Remembrance Day Redacted

Remembrance Day Redacted

Hill Times: November 12, 2025

On November 11 Canadians honor the terrible sacrifices made by the nation’s living and departed veterans. This remembrance ought to include all military casualties rather than a redacted roster.

Remembrance Day 2025 ceremonies will exclude the names of elite military casualties since successive governments have been taciturn on Canada’s secretive military deployments. The lone exception was the 2007 admission that a JTF2 commando had died while repairing a communications tower in Afghanistan.

There is an understandable hesitation to scrutinize military deployments when soldiers are being killed and wounded on overseas missions. Since military members are discouraged from questioning orders, civilians must do so on their behalf, lest more lives be spent for the political and financial gain of those issuing commands and profiting from military adventurism.

Canada’s recent governments have increased both the size and budgets of elite units like JTF2 and the Canadian Special Operations Regiment as a practical and economical way to simultaneously demonstrate Canada’s military prowess and support America’s global military activities.

Canada has already established military “hubs” in Germany, Kuwait, Jamaica and Senegal. Plans for other hubs in in Eastern Africa, Southeast Asia and East Asia are pending. These bases will be the staging point for elite Canadian troops operating under U.S. command authority, further insulating their activities from public scrutiny and accountability.

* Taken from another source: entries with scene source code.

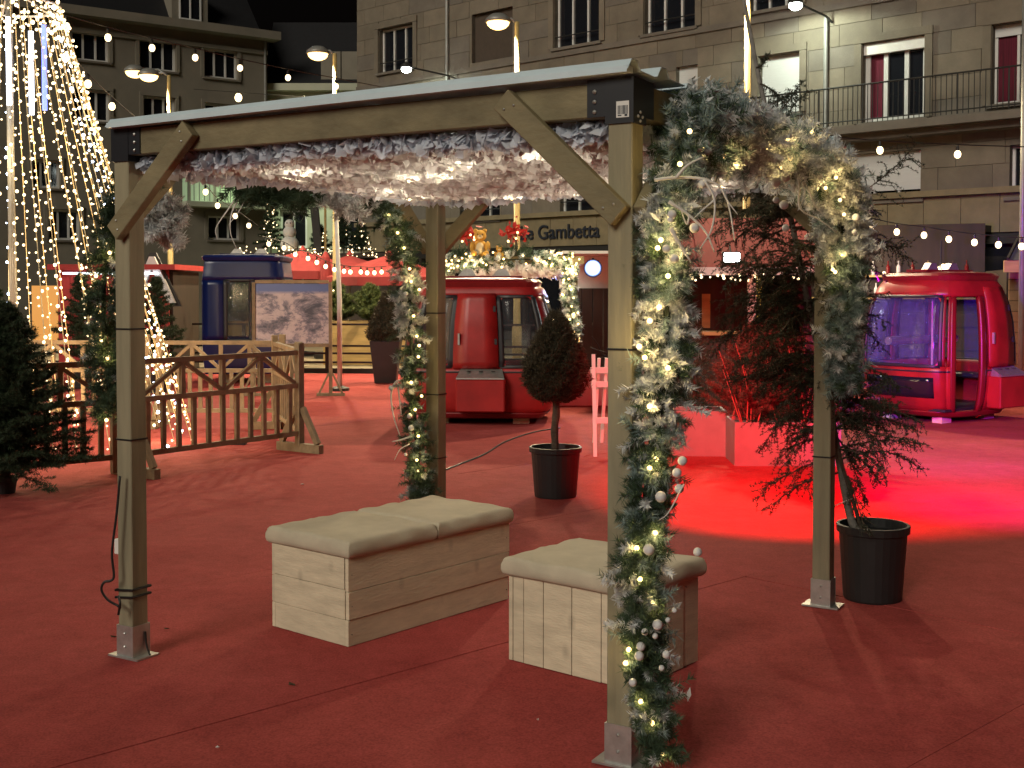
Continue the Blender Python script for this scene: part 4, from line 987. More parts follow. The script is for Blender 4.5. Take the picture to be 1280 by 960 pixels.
street_lamp('street lamp with one yellow lit head above the left half of the pergola', -4.0, 27.5, 7.0, ((-.38, 0, .0),), 7500)
street_lamp('street lamp with one yellow lit head in front of the corner building', .10, 24.5, 7.05, ((-.38, 0, .0),), 7500)
street_lamp('tall yellow lit lamp post whose head is above the picture, right of the nearest post', 3.96, 20.5, 7.05, ((-.42, 0, .05),), 5500)
t = thing('flag_pole', 'plain pale pole at the right edge of the picture', 'pole', Vector((7.57, 18.0, 0)))
MB().tube([(0, 0, 0), (0, 0, 6.2)], .04, 10).build('shaft', POLEG, t, smooth=True); MB().lathe([(.09, 0), (.09, .25), (.04, .3)], 12).build('socket', IRON, t)

# ------------------------------------------------------------------ cable car cabins
def gondola(label, loc, rz, paint, dark, cfg, LX=.95, LY=.80, H=1.72, lift=.10, glass=GLASS, name='cable_car_cabin'):
    t = thing(name, label, 'cable car', loc, rz)
    prof = cfg.get('prof') or [(0, .80), (.10, .92), (.30, .985), (.55, 1.), (.85, .985), (1.2, .93), (1.5, .83), (1.62, .77), (H, .66)]
    pw = cfg.get('pw', 7)
    zs = [p[0] for p in prof]; ks = [p[1] for p in prof]
    def S(u, z, off=0.):
        u = u % 4; k = int(u); f = u-k; a = -1+2*f
        sx, sy = ((a, -1), (1, a), (-a, 1), (-1, -a))[k]
        q = (abs(sx)**pw+abs(sy)**pw)**(1/pw); kz = np.interp(z, zs, ks)
        x, y = sx/q*LX*kz, sy/q*LY*(.35+.65*kz); l = math.hypot(x, y)
        return (x*(1+off/l), y*(1+off/l), z+lift)
    def patch(nm, u0, u1, z0, z1, off, th, m, par, smooth=True):
        nu = max(3, int((u1-u0)*12)); nz = max(3, int((z1-z0)*10)+2); mb = MB()
        for o in (off, off-th):
            for i in range(nu+1):
                for j in range(nz+1): mb.v.append(S(u0+(u1-u0)*i/nu, z0+(z1-z0)*j/nz, o))
        N = (nu+1)*(nz+1); id_ = lambda i, j: i*(nz+1)+j
        for i in range(nu):
            for j in range(nz):
                a, b, c, d = id_(i, j), id_(i+1, j), id_(i+1, j+1), id_(i, j+1); mb.f.append((a, b, c, d)); mb.f.append((N+d, N+c, N+b, N+a))
        for i in range(nu): mb.f.append((id_(i, 0), N+id_(i, 0), N+id_(i+1, 0), id_(i+1, 0))); mb.f.append((id_(i, nz), id_(i+1, nz), N+id_(i+1, nz), N+id_(i, nz)))
        if u1-u0 < 3.99:
            for j in range(nz): mb.f.append((id_(0, j), id_(0, j+1), N+id_(0, j+1), N+id_(0, j))); mb.f.append((id_(nu, j), N+id_(nu, j), N+id_(nu, j+1), id_(nu, j+1)))
        return mb.build(nm, m, par, smooth=smooth)
    zw0, zw1 = cfg.get('zw', (.64, 1.50))
    opens = cfg.get('open', ())          # (u0,u1) doorways from the floor up
    cuts = sorted({0., 4., *[v for o in opens for v in o]})
    for a, b in zip(cuts[:-1], cuts[1:]):
        if any(o[0] <= a and b <= o[1] for o in opens): continue
        patch('lower_shell', a, b, .06, zw0, 0, .03, paint, t)
    patch('floor_sill', 0, 4, 0, .07, .012, .05, dark, t); patch('top_band', 0, 4, zw1, H-.02, 0, .03, paint, t)
    w = cfg['windows']; edges = []
    for (a, b) in w:
        patch('window_pane', a, b, zw0, zw1, -.008, .01, glass, t)
        f = patch('window_trim', a-.02, a+.025, zw0, zw1, .006, .03, RUBBER, t); patch('seal', b-.025, b+.02, zw0, zw1, .006, .03, RUBBER, f)
        patch('seal', a, b, zw0-.02, zw0+.02, .006, .03, RUBBER, f); patch('seal', a, b, zw1-.02, zw1+.02, .006, .03, RUBBER, f)
        for cu, cz, du, dz in ((a, zw0, 1, 1), (b, zw0, -1, 1), (a, zw1, 1, -1), (b, zw1, -1, -1)):
            k_ = int(((a+b)/2) % 4); wid = 2*(LX if k_ in (0, 2) else LY); rz_ = .15; ru = min(rz_/wid, (b-a)*.4); mb = MB(); N_ = 6
            mb.v.append(S(cu, cz, .004)); mb.v += [S(cu+du*ru*(1-math.cos(q/N_*math.pi/2)), cz+dz*rz_*(1-math.sin(q/N_*math.pi/2)), .004) for q in range(N_+1)]
            mb.v += [S(cu, cz, -.02)]+[S(cu+du*ru*(1-math.cos(q/N_*math.pi/2)), cz+dz*rz_*(1-math.sin(q/N_*math.pi/2)), -.02) for q in range(N_+1)]; M_ = N_+2
            mb.f += [(0, q+1, q+2) for q in range(N_)]+[(M_, M_+q+2, M_+q+1) for q in range(N_)]+[(q+1, M_+q+1, M_+q+2, q+2) for q in range(N_)]
            mb.build('corner_fillet', paint, t)
    for (a, b) in cfg.get('low', ()): patch('lower_pane', a, b, .24, .50, .004, .012, GLASSD, t)
    occ = sorted([tuple(x) for x in list(w)+list(opens)]); cur = 0.
    for a, b in occ+[(4., 4.)]:
        if a-cur > .05: patch('pillar', cur+.015, a-.015, zw0, zw1, 0, .04, cfg.get('pillar', dark), t)
        cur = b
    for (a, b) in opens:
        for e in (a, b): patch('door_jamb', e-.03, e+.03, .06, zw1, .015, .06, dark, t)
    for (a, b) in cfg.get('panels', ()): patch('door_panel', a, b, zw0-.02, H-.12, .03, .022, paint, t)
    for a, b in zip(cuts[:-1], cuts[1:]):
        if not any(o[0] <= a and b <= o[1] for o in opens): patch('belt_trim', a, b, zw0-.075, zw0-.055, .006, .012, RUBBER, t)
    # roof cap with hanger lugs
    mb = MB(); n = 48
    for k, z, o in ((1.03, H-.04, 0), (1.06, H+.02, 0), (1.0, H+.055, 0), (.6, H+.075, 0)):
        for i in range(n):
            x, y, _ = S(4*i/n, H-.02); mb.v.append((x*k, y*k, z+lift))
    for r in range(3):
        for i in range(n): j = (i+1) % n; mb.f.append((r*n+i, r*n+j, (r+1)*n+j, (r+1)*n+i))
    mb.f.append(tuple(range(n))[::-1]); mb.f.append(tuple(range(3*n, 4*n))); rf = mb.build('roof', dark, t, smooth=False)
    for x in (-.22, .22):
        MB().prism([(x-.14, H+.07+lift), (x+.14, H+.07+lift), (x+.07, H+.19+lift), (x-.03, H+.19+lift)], -.05, .05).build('hanger_lug', cfg.get('lug', GALV), rf)
    MB().box((0, 0, H+.085+lift), (1.0, .3, .03)).build('roof_plate', dark, rf)
    # ski basket
    for (ux, side) in cfg.get('box', ()):
        x, y, _ = S(ux, .3); sx = 1 if side == 'x' else 0; w_ = .60; dp = .20
        c = (x, y-dp/2+.02, .30+lift)
        bx = MB().box((c[0], c[1], c[2]), (w_, dp, .40)).build('ski_box', paint, t, bevel=.015)
        ld_ = MB(); ld_.add([(x-w_*.49, y-.19, .515+lift), (x+w_*.49, y-.19, .515+lift), (x+w_*.42, y-.0, .62+lift), (x-w_*.42, y-.0, .62+lift), (x-w_*.49, y-.19, .50+lift), (x+w_*.49, y-.19, .50+lift), (x+w_*.42, y, .50+lift), (x-w_*.42, y, .50+lift)], [(0, 1, 2, 3), (0, 4, 5, 1), (1, 5, 6, 2), (2, 6, 7, 3), (3, 7, 4, 0), (4, 7, 6, 5)])
        ld_.build('box_lid', GALV, bx)
        for q in (-.15, 0., .15):
            MB().lathe([(.001, 0), (.028, 0), (.028, .004), (.001, .004)], 10, (x+q, y-.075, .588+lift)).build('ski_hole', RUBBER, bx)
    for (a, b) in cfg.get('panels', ()):
        for z_ in (.95, 1.35): x, y, z1_ = S(b-.015, z_, .035); MB().box((x, y, z1_), (.03, .02, .07)).build('hinge', RUBBER, t)
        x, y, z1_ = S(a+.035, .98, .045); MB().box((x, y, z1_), (.022, .03, .14)).build('door_handle', GALV, t)
    # interior: floor, seats, grab pole
    MB().box((0, 0, .09+lift), (2*LX*.8, 2*LY*.8, .03)).build('floor', RUBBER, t)
    for sx in (-1, 1):
        MB().box((sx*LX*.66, 0, .46+lift), (.34, 2*LY*.72, .06)).build('seat', RUBBER, t, bevel=.015)
    MB().tube([(.0, .1, .1+lift), (.0, .1, H-.05+lift)], .022, 8).build('grab_pole', GALV, t)
    if cfg.get('rail'): MB().tube([(-LX*.8, .25, .93+lift), (LX*.8, .25, .93+lift)], .055, 10).build('back_rail', GALV, t)
    for sx in (-1, 1):
        for sy in (-1, 1): MB().box((sx*LX*.52, sy*LY*.5, lift/2), (.20, .14, lift)).build('support_block', PLANKP, t)
    return t
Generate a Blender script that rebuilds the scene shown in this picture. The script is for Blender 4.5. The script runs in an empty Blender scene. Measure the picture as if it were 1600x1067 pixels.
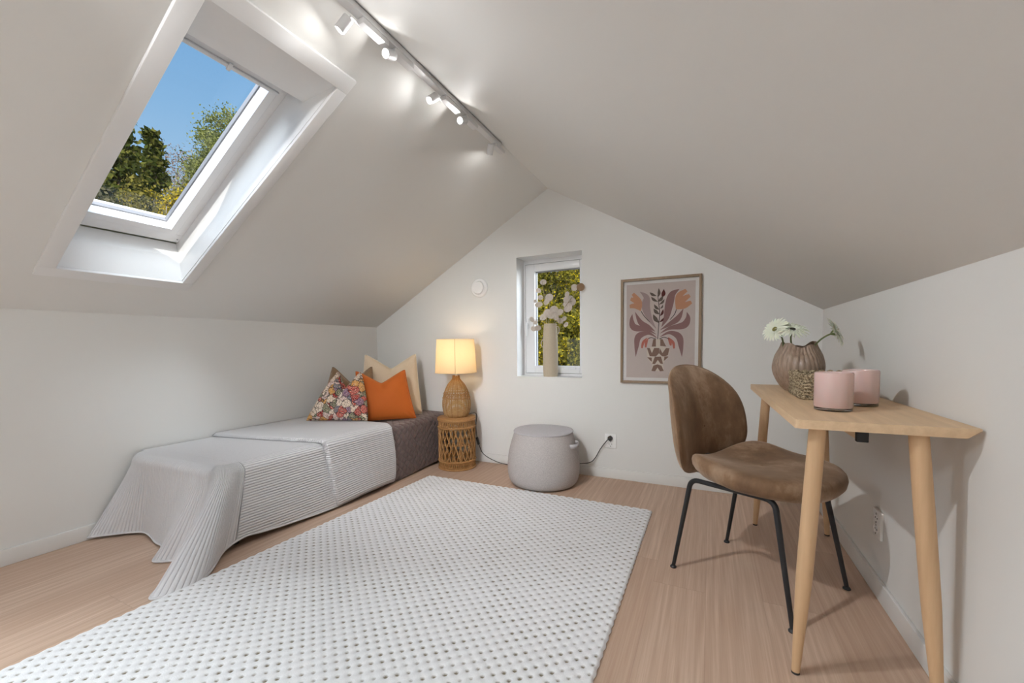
import bpy, bmesh, math, random
import numpy as np
from mathutils import Vector, Matrix
random.seed(7); rng = np.random.default_rng(7)
pi, sin, cos = math.pi, math.sin, math.cos
scn = bpy.context.scene
COL = scn.collection

FILL_G, FILL_R, FILL_R2, FILL_W, EXPO, SPOT, SP5, SP6, SP7 = 7.0, 98.0, 145.0, 55.0, 0.0, 1.5, 5.6, 3.9, 0.5
R = math.radians
# ------------------------------------------------------------------ helpers
ORG = {}

def tag(o, label=None, cat=None, group=None, kind=None):
    if label: o['label'] = label
    if cat: o['category'] = cat
    if group: o['group'] = group
    if kind: o['kind'] = kind
    return o

def empty(name, loc, label=None, cat=None, group=None, kind=None):
    o = bpy.data.objects.new(name, None); COL.objects.link(o)
    o.location = loc; o.empty_display_size = .05
    ORG[o.name] = Vector(loc)
    return tag(o, label, cat, group, kind)

class MB:
    """collects shapes (world coordinates) and links them as ONE mesh object"""
    def __init__(s): s.v = []; s.f = []; s.m = []; s.uv = {}; s.mi = 0
    def add(s, V, Fs):
        b = len(s.v); s.v.extend([tuple(p) for p in V])
        for f in Fs: s.f.append(tuple(i + b for i in f)); s.m.append(s.mi)
        return s
    def box(s, a, b, bev=0, M=None):
        bm = bmesh.new(); bmesh.ops.create_cube(bm, size=1)
        for v in bm.verts:
            v.co = Vector([a[i] + (v.co[i] + .5) * (b[i] - a[i]) for i in range(3)])
        if bev > 0: bmesh.ops.bevel(bm, geom=bm.edges[:], offset=bev, segments=3, profile=.5, affect='EDGES')
        if M is not None: bmesh.ops.transform(bm, matrix=M, verts=bm.verts[:])
        bm.verts.index_update()
        s.add([v.co[:] for v in bm.verts], [[v.index for v in f.verts] for f in bm.faces]); bm.free()
        return s
    def tube(s, pts, r, n=10, closed=False, caps=True):
        P = [Vector(p) for p in pts]; N = len(P)
        R = [float(q) for q in r] if isinstance(r, (list, tuple)) else [float(r)] * N
        up = None; rings = []
        for i in range(N):
            if closed: t = P[(i + 1) % N] - P[i - 1]
            else: t = P[min(i + 1, N - 1)] - P[max(i - 1, 0)]
            t.normalize()
            if up is None:
                up = Vector((0, 0, 1)) if abs(t.z) < .9 else Vector((1, 0, 0))
            a = t.cross(up)
            if a.length < 1e-6: a = t.cross(Vector((0, 1, 0)))
            a.normalize(); b = a.cross(t).normalized(); up = b
            rings.append([P[i] + R[i] * (cos(2 * pi * k / n) * a + sin(2 * pi * k / n) * b) for k in range(n)])
        V = [p for q in rings for p in q]; F = []
        M = N if closed else N - 1
        for i in range(M):
            for k in range(n):
                j = (i + 1) % N
                F.append((i * n + k, i * n + (k + 1) % n, j * n + (k + 1) % n, j * n + k))
        if caps and not closed:
            F.append(tuple(range(n - 1, -1, -1))); F.append(tuple((N - 1) * n + k for k in range(n)))
        return s.add(V, F)
    def lathe(s, prof, c, n=32, M=None, cap0=True, cap1=True):
        V = []; F = []
        for (r, z) in prof:
            for k in range(n): V.append(Vector((r * cos(2 * pi * k / n), r * sin(2 * pi * k / n), z)))
        if M is not None: V = [M @ v for v in V]
        V = [v + Vector(c) for v in V]
        N = len(prof)
        for i in range(N - 1):
            for k in range(n): F.append((i * n + k, i * n + (k + 1) % n, (i + 1) * n + (k + 1) % n, (i + 1) * n + k))
        if cap0: F.append(tuple(range(n - 1, -1, -1)))
        if cap1: F.append(tuple((N - 1) * n + k for k in range(n)))
        return s.add(V, F)
    def grid(s, G, wrap=False, uvf=None):
        nu = len(G); nv = len(G[0]); V = [p for r in G for p in r]; F = []
        for i in range(nu - 1):
            for j in range(nv if wrap else nv - 1):
                F.append((i * nv + j, (i + 1) * nv + j, (i + 1) * nv + (j + 1) % nv, i * nv + (j + 1) % nv))
        if uvf is not None:
            b = len(s.v)
            for i in range(nu):
                for j in range(nv): s.uv[b + i * nv + j] = uvf[i][j]
        return s.add(V, F)
    def build(s, name, mat, parent=None, loc=None, smooth=True, sharp=35):
        me = bpy.data.meshes.new(name)
        V = np.array(s.v, float)
        if parent is not None: org = ORG[parent.name]
        elif loc is not None: org = Vector(loc)
        else:
            mn, mx = V.min(0), V.max(0); org = Vector(((mn[0] + mx[0]) / 2, (mn[1] + mx[1]) / 2, mn[2]))
        me.from_pydata((V - np.array(org)).tolist(), [], s.f)
        mats = mat if isinstance(mat, (list, tuple)) else [mat]
        for m in mats: me.materials.append(m)
        if len(mats) > 1: me.polygons.foreach_set('material_index', s.m)
        if s.uv:
            l = me.uv_layers.new(name='UVMap'); idx = np.empty(len(me.loops), int)
            me.loops.foreach_get('vertex_index', idx)
            U = np.zeros((len(s.v), 2))
            for k, q in s.uv.items(): U[k] = q
            l.data.foreach_set('uv', U[idx].ravel())
        bm = bmesh.new(); bm.from_mesh(me); bmesh.ops.recalc_face_normals(bm, faces=bm.faces[:]); bm.to_mesh(me); bm.free()
        if smooth:
            me.polygons.foreach_set('use_smooth', [True] * len(me.polygons))
            me.set_sharp_from_angle(angle=math.radians(sharp))
        me.update()
        o = bpy.data.objects.new(name, me); COL.objects.link(o)
        if parent is not None: o.parent = parent; ORG[o.name] = ORG[parent.name]
        else: o.location = org; ORG[o.name] = org
        return o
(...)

Operational security notwithstanding, the government’s opaque policy on special operations is a concern for Canadians who expect timely information about the nation’s military activities.

Such transparency might enhance public discourse and reduce the possibility of future debacles like the infamous Somalia Affair that led to the political sacrifice of Canada’s highly-respected Airborne Regiment.

On Remembrance Day, Canadians deserve to know the names of all the nation’s fallen soldiers, not a roster cynically redacted for political purposes. Past wars have created enough unknown casualties.